Ansible – Structuring your playbooks


In this series of blog posts, I will be talking about Ansible. Ansible is a powerful automation tool that you can learn quickly.

Ansible is very flexible. When starting you will most likely do everything in a single .yaml file. As things get more complex, it becomes very useful to start separating things out into files and folders. There are several ways to do this and some recommendations from Ansible about the recommended ways of going about this.

The simplest way is to just include another file, for example:

tasks:

  - include: tasks/foo.yml

There are much better ways to structure your files though. If you head over to the Ansible website there is some best practices which are very good. It can be a bit confusing at first digesting all of the recommendations at once, so I will attempt to explain what I have found the most useful.

http://docs.ansible.com/ansible/playbooks_best_practices.html

For starters if you name folders in a particular way in your playbook directory, Ansible will automatically discover them and allow you to use them in your playbook. The most useful usage of this is if you have a common set of instructions that would would run on all of your machines. If you create a folder called roles in and then inside create a folder called common,

roles
└── common
    ├── handlers
    │   └── main.yml
    └── tasks
        └── main.yml

Then inside your main playbook you can just list the role that you just created and it will run for that particular host:

---
- hosts:
    - web
  roles:
    - common

For a recent playbook I built, I my directory structure looks like the one below. For all of my hosts I ran the common script and then on the other hosts I picked and chose the roles I needed for them.
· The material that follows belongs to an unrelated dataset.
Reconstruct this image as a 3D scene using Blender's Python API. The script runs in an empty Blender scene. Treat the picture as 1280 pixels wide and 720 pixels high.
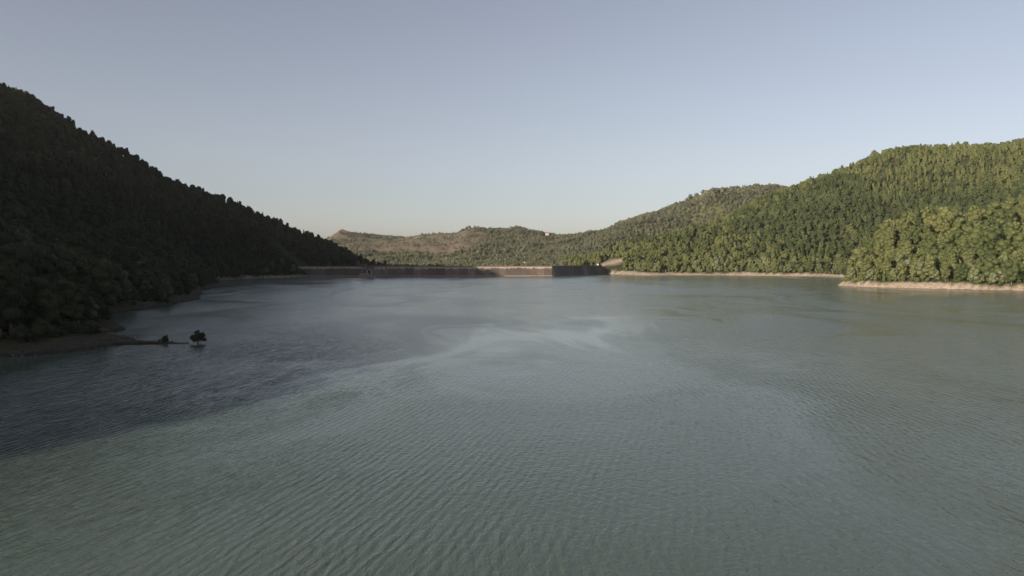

This also makes it easy to write a common setup role that you could share across playbooks.

roles
├── admin
│   └── tasks
│       └── main.yml
├── common
│   ├── handlers
│   │   └── main.yml
│   └── tasks
│       └── main.yml
├── edit
│   └── tasks
│       └── main.yml
└── mongodb
    └── tasks
        └── main.yml

As you can see, this offers you many benefits. It makes your playbooks easier to read and maintain. Splitting up your playbook also allows you to pick and choose roles that you would like to run on a particular server.